Letter: The Socialist Party and Reforms
Answer to a Correspondent
H. Timmins (South Tottenham).—Your letter of 1st September received. As we find that it covers almost exactly the same ground and uses (and fails to understand) the same quotations as the letter from you that we published and replied to at length in the issue for October, 1933, we are not prepared to publish it again. We refer you to that reply and suggest that you try to make up your mind what is the precise nature of the charge of alleged inconsistency you wish to make. In brief it is correct, as you know, that the Party’s Declaration of Principles has never been changed. From time to time the Party has discussed the application of Socialist principles to particular issues and did so about 1910 on the question of reforms. The attitude defined then has never been altered and was reaffirmed at Conference this year. There is no inconsistency whatever in being opposed to having a programme of reforms, opposed to reformist parties and opposed to the policy of appealing to the capitalists for reforms, and at the same time being prepared to obtain anything that can be obtained by opposition to the capitalist class both on the economic and political fields. If you could show us that we have ever advocated the former or departed from the latter there would be a case to answer, not otherwise.
In your letter of October, 1933, you charged Marx with advocating the policy of appealing to the capitalists for reforms. You do so again and now you also say that in that issue of the Socialist Standard we published “the glaring statement that ‘Marx welcomed reforms’.” You seem to be confusing your own argument with our repudiation of it and you were quite right to say in your present letter that no doubt we would accuse you “ of just using small extracts,” except that the term should be not even using but “misquoting.”
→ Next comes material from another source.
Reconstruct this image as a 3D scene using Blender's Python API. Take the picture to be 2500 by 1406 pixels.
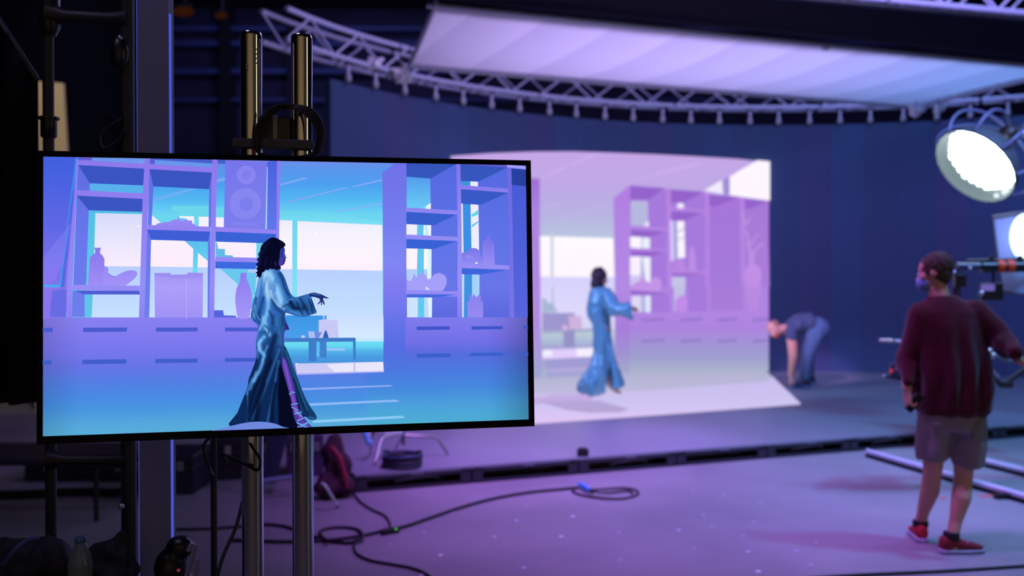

You say, for example, that we wrote “Marx welcomed reforms.” What we actually did write, as yon will see if yon look it up, was:
“Marx welcomed such reforms as the shorter working day and valued them highly (probably more highly than they deserved). But he never advocated the useless policy of appealing to the capitalists for such reforms.”
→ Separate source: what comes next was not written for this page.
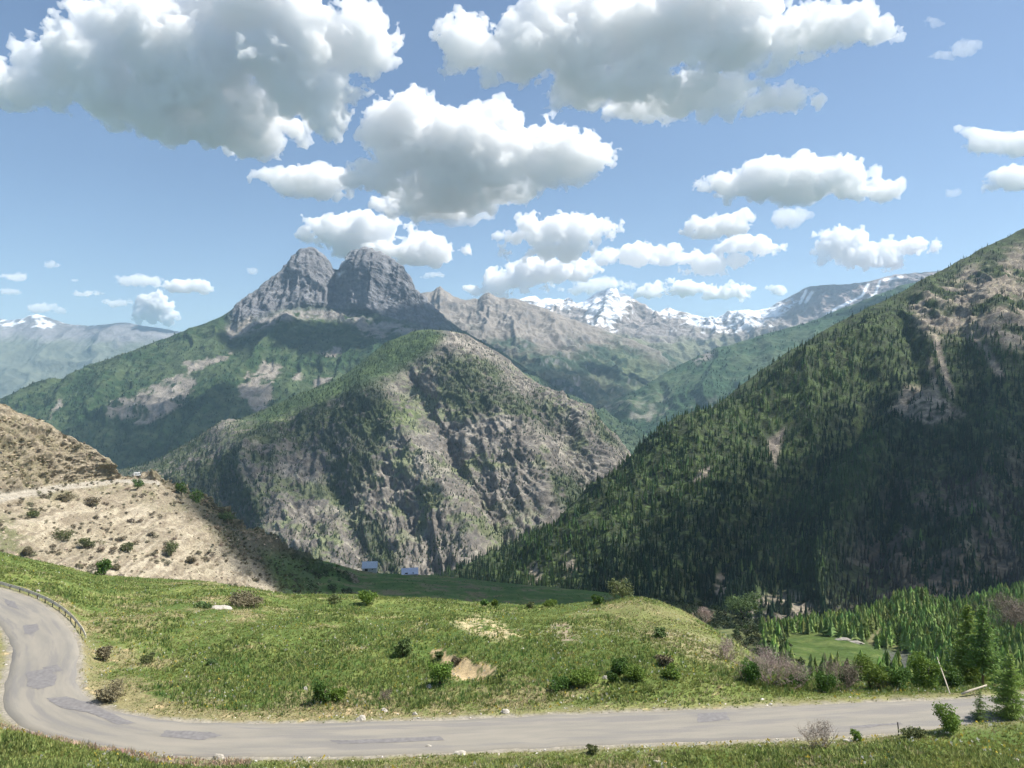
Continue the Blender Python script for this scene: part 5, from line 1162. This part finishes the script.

You make one new point: “In view of the recent new Health Insurance Act, it brings to the fore the question of Reforms, of which even members of your Party will receive some benefits in different ways.”
You have overlooked the fact that the new Scheme is partly financed by deductions from wages (incidentally a reversal of the early Labour Party policy); that it is introduced at a time when prices are rising faster than wages and in place of wage increases; that some workers, e.g. new entrants to the Civil Service, will now have deductions made from wages for old age pensions but will have the pensions deducted from the Civil Service pension they would get in any event; and that the scheme as a whole is so far from being attractive that hundreds of thousands of people refused to enter it and the threat of prosecution had to be made to force them to do so.